[START OF Given data]

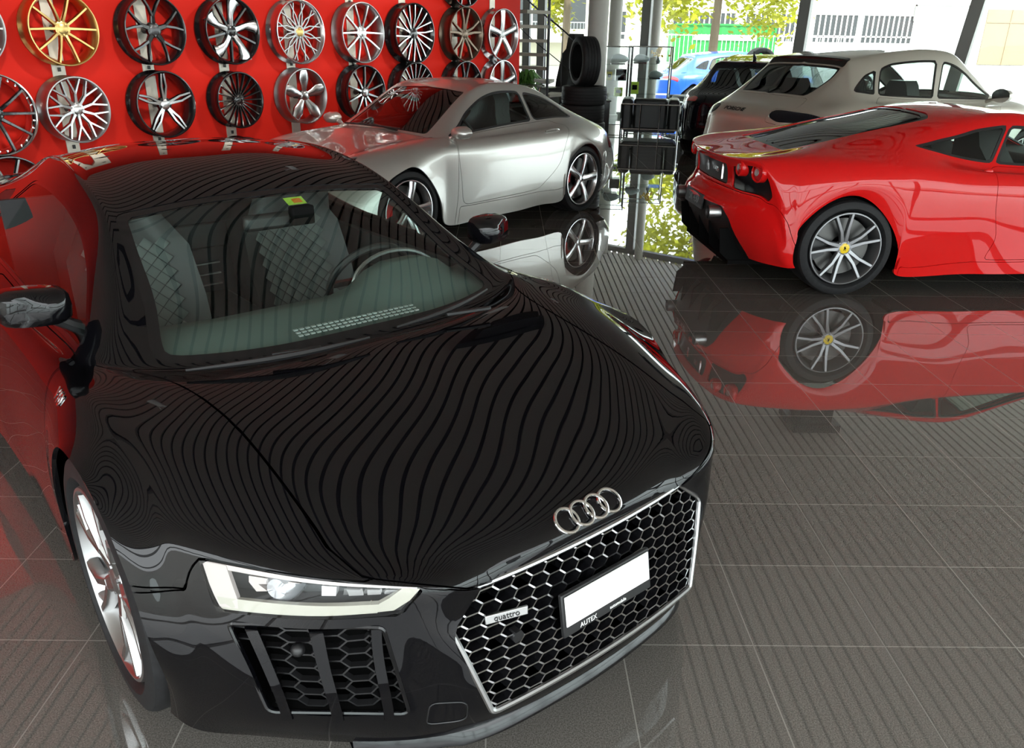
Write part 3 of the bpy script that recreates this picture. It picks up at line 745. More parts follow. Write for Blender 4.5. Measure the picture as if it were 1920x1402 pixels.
# cubic black leather armchairs in chrome tube frames
def armchair(x, y, rz, lab):
    a = empty('armchair', (x, y, 0), rz); tag(a, lab, 'armchair', 'cubic leather armchairs')
    W, D, H = 1.02, .72, .66
    MB().box((-W / 2 + .10, 0, .38), (.2, D - .06, .54)).build('arm_cushion', M_LEATHER, a, bev=.05); MB().box((W / 2 - .10, 0, .38), (.2, D - .06, .54)).build('arm_cushion', M_LEATHER, a, bev=.05)
    MB().box((0, -D / 2 + .12, .39), (W - .42, .2, .54)).build('back_cushion', M_LEATHER, a, bev=.05); MB().box((0, .06, .32), (W - .42, D - .25, .16)).build('seat_cushion', M_LEATHER, a, bev=.04)
    MB().box((0, 0, .15), (W - .1, D - .1, .14)).build('base_cushion', M_LEATHER, a, bev=.02)
    mb = MB(); z0, z1 = .14, .56
    for z in (z0, z1): mb.tube([(-W / 2, D / 2, z), (-W / 2, -D / 2, z), (W / 2, -D / 2, z), (W / 2, D / 2, z)], .014, 8)
    for px, py in ((-W / 2, D / 2), (W / 2, D / 2), (-W / 2, -D / 2), (W / 2, -D / 2), (-.17, -D / 2), (.17, -D / 2)): mb.cyl((px, py, 0), (px, py, z1), .014, n=8)
    mb.build('tube_frame', M_CHROME, a)
    return a
armchair(2.62, 15.3, math.radians(-10), 'black leather armchair with chrome frame in front of the glass cabinets')
armchair(3.55, 16.0, math.radians(-75), 'second black leather armchair half hidden by the dark hatchback')

# ------------------------------------------------------------------ outside
def tree(x, y, h, r, lab, seed, n=2600, low=1.8):
    t = empty('tree', (x, y, -.16)); tag(t, lab, 'tree')
    MB().tube([(0, 0, 0), (.05, .05, h * .35), (-.05, .1, h * .8)], [.16, .12, .05], 10).build('trunk', mat('bark', (.12, .09, .06), .9), t)
    mb = MB(); rr = random.Random(seed)
    cl = [(rr.uniform(-r, r) * .8, rr.uniform(-r, r) * .8, rr.uniform(low + .5, h)) for _ in range(26)]
    for q in range(n):
        c = np.array(rr.choice(cl)) + np.array([rr.gauss(0, r * .17), rr.gauss(0, r * .17), rr.gauss(0, r * .17)])
        a, b = rr.uniform(0, 6.28), rr.uniform(-1, 1); u = np.array([math.cos(a), math.sin(a), b]); v = np.cross(u, (rr.random(), rr.random(), 1)); s = rr.uniform(.07, .14)
        u = u / np.linalg.norm(u) * s; v = v / np.linalg.norm(v) * s * .6
        mb.add([c - u, c + v, c + u, c - v], [(0, 1, 2, 3)])
    mb.build('foliage', noise_tint(mat('leaf_yellow_green', (.40, .41, .014), .6), .8, .55, 1.2), t, smooth=0)
tree(6.4, 27, 8.5, 2.5, 'yellow-green tree outside beside the green container', 11, 9000, 2.0)
tree(2.0, 30, 8.5, 1.3, 'yellow-green tree outside just left of the thick column', 12, 3500, 1.7)
M_FACADE = mat('white_facade', (.82, .81, .78), .8); M_PANEGREY = mat('window_grey', (.03, .033, .036), .3)
bd = empty('warehouse', (0, 70, -.16)); tag(bd, 'long white warehouse across the yard with bands of grey windows', 'building')
MB().box((45, 3, 4.5), (110, 6, 9)).build('wall', M_FACADE, bd, smooth=0)
for x0, x1, nb in ((13.2, 18.2, 6), (19.0, 23.0, 5), (24.5, 28.0, 4), (28.4, 32.5, 5), (2.5, 9.5, 7)):
    wv = MB().box(((x0 + x1) / 2, -.02, 2.55), (x1 - x0, .06, 2.1)).build('window', M_PANEGREY, bd, smooth=0)
    mb = MB()
    for q in range(nb * 2 + 1): mb.box((x0 + (x1 - x0) * q / nb / 2, -.08, 2.55), (.10, .08, 2.1))
    for z in (1.5, 2.0, 3.6): mb.box(((x0 + x1) / 2, -.08, z), (x1 - x0, .08, .09))
    mb.build('glazing_bars', M_FACADE, wv, smooth=0)
gd = MB().box((34.6, -.05, 2.2), (4.2, .1, 4.2)).build('roller_door', mat('roller_white', (.7, .7, .68), .6), bd, smooth=0)
mb = MB(); mb.box((34.6, -.1, 4.35), (4.5, .14, .12)); mb.box((32.4, -.1, 3.8), (.12, .14, 1.2)); mb.build('door_canopy', M_FRAME, gd, smooth=0)
bg2 = MB().box((40.2, -.08, 2.1), (3.9, .1, 4.1)).build('timber_gate', mat('beige_gate', (.24, .19, .125), .7), bd, smooth=0)
mb = MB(); mb.box((40.2, -.15, 2.1), (.08, .06, 4.1)); mb.box((40.2, -.15, 3.2), (3.8, .05, .06)); mb.build('gate_frame', mat('gate_brown', (.28, .2, .12), .7), bg2, smooth=0)
ap = empty('apartment_house', (2.6, 55, -.16)); tag(ap, 'cream apartment house outside with balcony railing beyond the staircase', 'building')
MB().box((0, 3, 5), (9, 6, 10)).build('wall', mat('cream_wall', (.66, .64, .52), .8), ap, smooth=0)
for x in (-2.2, -.3, 1.6): MB().box((x, -.03, 3.0), (1.4, .08, 1.7)).build('window', M_PANEGREY, ap, smooth=0)
mb = MB(); mb.box((0, -1.0, 1.5), (8.6, 2.0, .25)); mb.build('balcony_slab', mat('cream_wall', (.66, .64, .52), .8), ap, smooth=0)
mb = MB()
for q in range(44): mb.box((-4.2 + q * .195, -1.95, 2.05), (.03, .03, .9))
mb.box((0, -1.95, 2.5), (8.6, .05, .06)); mb.build('balcony_railing', M_GREY, ap, smooth=0)
ct = empty('shipping_container', (15.2, 62, -.16)); tag(ct, 'bright green ribbed shipping container with a white stripe in the yard', 'container')
mb = MB(); N = 44; L = 7.0; P = []
for q in range(N): P.append((-L / 2 + L * q / (N - 1), -1.2 + (.05 if (q // 2) % 2 else 0)))
P += [(L / 2, 1.2), (-L / 2, 1.2)]
mb.prism(P, .1, 2.6).build('body', mat('container_green', (.012, .20, .035), .5), ct, smooth=0)
MB().box((0, -1.27, 1.75), (L * .62, .02, .30)).build('white_stripe', M_WHITE, ct, smooth=0)
mb = MB()
for sx in (-1, 1): mb.box((sx * L / 2, -1.2, 1.3), (.14, .14, 2.6))
mb.box((0, -1.2, 2.6), (L, .14, .12)); mb.build('corner_frame', mat('container_green', (.012, .20, .035), .5), ct, smooth=0)
fc = empty('fence', (10, 45, -.16)); tag(fc, 'light wire fence of thin upright bars along the yard', 'fence')
mb = MB()
for q in range(70): mb.box((-7 + q * .22, 0, 1.0), (.025, .025, 1.9))
mb.build('bars', M_WHITE, fc, smooth=0); mb = MB()
for z in (.3, 1.9): mb.box((.6, 0, z), (15.2, .04, .05))
mb.build('rails', M_WHITE, fc, smooth=0)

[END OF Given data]

■ The request:
Only the lines from the start of the material through the line containing "armchair(3.55, 16.0, math.radians(-75), 'second" should be transcribed. Pictures stay out.

■ Answer to this exercise:
Write part 3 of the bpy script that recreates this picture. It picks up at line 745. More parts follow. Write for Blender 4.5. Measure the picture as if it were 1920x1402 pixels.
# cubic black leather armchairs in chrome tube frames
def armchair(x, y, rz, lab):
    a = empty('armchair', (x, y, 0), rz); tag(a, lab, 'armchair', 'cubic leather armchairs')
    W, D, H = 1.02, .72, .66
    MB().box((-W / 2 + .10, 0, .38), (.2, D - .06, .54)).build('arm_cushion', M_LEATHER, a, bev=.05); MB().box((W / 2 - .10, 0, .38), (.2, D - .06, .54)).build('arm_cushion', M_LEATHER, a, bev=.05)
    MB().box((0, -D / 2 + .12, .39), (W - .42, .2, .54)).build('back_cushion', M_LEATHER, a, bev=.05); MB().box((0, .06, .32), (W - .42, D - .25, .16)).build('seat_cushion', M_LEATHER, a, bev=.04)
    MB().box((0, 0, .15), (W - .1, D - .1, .14)).build('base_cushion', M_LEATHER, a, bev=.02)
    mb = MB(); z0, z1 = .14, .56
    for z in (z0, z1): mb.tube([(-W / 2, D / 2, z), (-W / 2, -D / 2, z), (W / 2, -D / 2, z), (W / 2, D / 2, z)], .014, 8)
    for px, py in ((-W / 2, D / 2), (W / 2, D / 2), (-W / 2, -D / 2), (W / 2, -D / 2), (-.17, -D / 2), (.17, -D / 2)): mb.cyl((px, py, 0), (px, py, z1), .014, n=8)
    mb.build('tube_frame', M_CHROME, a)
    return a
armchair(2.62, 15.3, math.radians(-10), 'black leather armchair with chrome frame in front of the glass cabinets')
armchair(3.55, 16.0, math.radians(-75), 'second black leather armchair half hidden by the dark hatchback')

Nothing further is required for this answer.